Antwort: Weil es mir Spaß macht.
Für wen schreiben Sie?
Antwort: Für die, denen es Spaß macht, mich zu lesen.“
10.8.1949
„Polemik, das bedeutet immer, sich durch Negation positiv gebärden. Nehmen wir an, es gäbe einen wirklichen Atheisten, dann wird er so sehr Atheist sein, daß Religion und Kirche für ihn gar nicht existieren und der Erwähnung wert sind, vielleicht sogar so sehr, daß er kirchliche Bräuche mitmacht, so wie man ja auch die Kleidung trägt, die die Mode verlangt, weil es einem überflüssig erscheint, durch andere Kleidung aufzufallen.“
3.3.1959
„Ich möchte nicht das schreiben, was andere auch schreiben können. Nicht aus Hochmut, sondern weil es überflüssig wäre und weil im Schreiben an sich kein besonderes Verdienst liegt. Es hat nur Wert, wenn ich das schreibe, was nur ich schreiben kann, ganz gleich, ob jemand es versteht.“
20.3.1950
„Der Künstler, überhaupt der geistige Mensch als Stellvertreter für alle die Unzähligen, die sich ein geistiges Leben ihren Kräften und ihrer Veranlagung nach nicht leisten können.
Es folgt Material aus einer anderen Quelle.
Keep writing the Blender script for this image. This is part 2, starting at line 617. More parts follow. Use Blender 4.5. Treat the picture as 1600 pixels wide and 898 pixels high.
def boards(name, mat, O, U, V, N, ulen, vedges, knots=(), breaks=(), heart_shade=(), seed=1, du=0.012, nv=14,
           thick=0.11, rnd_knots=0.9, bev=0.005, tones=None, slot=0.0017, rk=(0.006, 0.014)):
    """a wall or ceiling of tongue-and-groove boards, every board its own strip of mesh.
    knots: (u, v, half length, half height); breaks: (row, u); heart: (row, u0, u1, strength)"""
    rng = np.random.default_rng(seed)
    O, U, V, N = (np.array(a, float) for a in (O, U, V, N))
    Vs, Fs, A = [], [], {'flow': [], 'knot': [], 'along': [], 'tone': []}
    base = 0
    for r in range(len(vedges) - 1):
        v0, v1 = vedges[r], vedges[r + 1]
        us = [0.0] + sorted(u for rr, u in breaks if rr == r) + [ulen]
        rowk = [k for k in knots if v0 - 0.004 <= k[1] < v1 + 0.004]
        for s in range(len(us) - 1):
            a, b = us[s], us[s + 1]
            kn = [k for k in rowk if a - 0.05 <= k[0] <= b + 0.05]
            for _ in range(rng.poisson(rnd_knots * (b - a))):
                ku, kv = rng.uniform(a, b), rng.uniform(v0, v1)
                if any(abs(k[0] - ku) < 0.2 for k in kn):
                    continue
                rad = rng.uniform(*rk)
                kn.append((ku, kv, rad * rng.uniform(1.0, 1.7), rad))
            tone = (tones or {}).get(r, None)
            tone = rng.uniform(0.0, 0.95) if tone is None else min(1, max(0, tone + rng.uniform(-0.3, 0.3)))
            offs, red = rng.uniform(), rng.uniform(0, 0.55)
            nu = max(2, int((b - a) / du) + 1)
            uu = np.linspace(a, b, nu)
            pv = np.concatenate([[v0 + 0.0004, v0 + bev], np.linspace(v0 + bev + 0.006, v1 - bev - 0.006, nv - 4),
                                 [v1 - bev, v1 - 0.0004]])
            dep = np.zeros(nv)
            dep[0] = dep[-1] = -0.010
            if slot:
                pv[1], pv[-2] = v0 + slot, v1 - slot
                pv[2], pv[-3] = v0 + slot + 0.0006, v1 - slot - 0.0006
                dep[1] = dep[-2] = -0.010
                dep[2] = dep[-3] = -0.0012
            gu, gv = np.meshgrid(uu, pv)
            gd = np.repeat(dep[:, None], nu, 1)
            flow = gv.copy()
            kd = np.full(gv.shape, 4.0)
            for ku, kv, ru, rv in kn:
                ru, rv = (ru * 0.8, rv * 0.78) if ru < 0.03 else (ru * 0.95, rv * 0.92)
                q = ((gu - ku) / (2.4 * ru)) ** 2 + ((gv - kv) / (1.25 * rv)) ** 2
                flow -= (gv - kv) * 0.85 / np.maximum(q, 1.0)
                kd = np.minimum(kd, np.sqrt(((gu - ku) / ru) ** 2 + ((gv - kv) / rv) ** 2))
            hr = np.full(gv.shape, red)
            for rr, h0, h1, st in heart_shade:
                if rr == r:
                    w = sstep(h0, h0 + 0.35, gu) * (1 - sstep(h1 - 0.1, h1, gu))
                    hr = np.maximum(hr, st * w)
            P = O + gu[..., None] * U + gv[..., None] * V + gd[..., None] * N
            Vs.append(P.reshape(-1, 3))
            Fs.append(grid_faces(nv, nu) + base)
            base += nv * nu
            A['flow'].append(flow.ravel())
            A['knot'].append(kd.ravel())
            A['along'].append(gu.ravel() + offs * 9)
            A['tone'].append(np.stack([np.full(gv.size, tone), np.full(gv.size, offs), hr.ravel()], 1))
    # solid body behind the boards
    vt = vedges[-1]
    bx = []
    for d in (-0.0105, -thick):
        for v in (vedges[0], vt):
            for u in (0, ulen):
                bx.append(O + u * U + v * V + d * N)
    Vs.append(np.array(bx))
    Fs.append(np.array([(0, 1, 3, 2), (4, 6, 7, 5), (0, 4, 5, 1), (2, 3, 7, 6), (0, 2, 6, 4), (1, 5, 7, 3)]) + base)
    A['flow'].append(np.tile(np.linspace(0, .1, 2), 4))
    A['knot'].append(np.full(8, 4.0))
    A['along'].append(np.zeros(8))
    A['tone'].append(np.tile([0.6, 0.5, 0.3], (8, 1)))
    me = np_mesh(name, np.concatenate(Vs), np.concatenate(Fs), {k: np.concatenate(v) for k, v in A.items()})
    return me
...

Nichts als Stellvertreter sein, eine hohe Verpflichtung.“
21.12.1959
Über private Konflikte: „Dies Dasein ist so verlogen, daß ich verzweifelt bin. Es ist verhältnismäßig leicht, einen andern über die Situation hinwegzutäuschen, aber woher soll man die Kraft nehmen, sich selber zu täuschen?“
17.4.1963
Über Musil, der über „modische Seifenblasen wie Wildgans, Ludwig usw.“ schimpft: „Wie kann er den Erfolg dieser Seifenblasen beneiden, wenn man mit der Absicht angetreten ist, keine Seifenblase zu sein?“
11.7.1963
"Zur Weltliteratur der letzten dreißig Jahre würde ich 'Der kleine Mann aus Archangelsk' von Simenon rechnen. Die Tragödie an sich ist allerdings zeitlos, aber sie spielt vor dem Hintergrund unserer Zeitgeschichte. Das ist das traurigste Buch, das ich kenne."
15.6.1968 (cf. , Über Simenons traurige Geschichten, S.16ff.).
Zur Studentenrevolte. „Das Wort Revolution steht ihnen nicht an. Um es kurz zu machen: daß sie die Großväter von den Stühlen werfen wollen, ist ganz in der Ordnung, aber man kann eine etablierte Literatur nur durch bessere Literatur beseitigen, auf keinen Fall durch Politik. Man kann eine Politik nur durch Politik bekämpfen, aber nicht durch Philosophie (Hegel) und soziologische Slogans. Und man tut der Gesellschaft nichts an, indem man sie durch Faschingsgebaren verulkt und beschimpft. Die Hilflosigkeit ist deprimierend."
20.9.1968
"Das Böse der Banalität dürfte die bessere und zum mindesten weniger aktuelle Formulierung sein als die umgekehrte von Hannah Arendt, die wohl auch nur für den Typ Eichmann u. Consorten gedacht war."
22.3.1971
"Selbstentblößung und Aufrichtigkeit werden oft verwechselt. Im Gegenteil, ein gefälliger Lendenschurz ist aufrichtiger als posierte Nacktheit."
25.7.1975
"Man kann einen Autor anerkennen, auch wenn einem seine Meinung völlig konträr ist, wenn man ihm nur seinen persönlichen Einsatz glaubt, dann achtet man ihn. Mit anderen Worten, die glaubhafte Persönlichkeit ist wichtiger als die Meinung."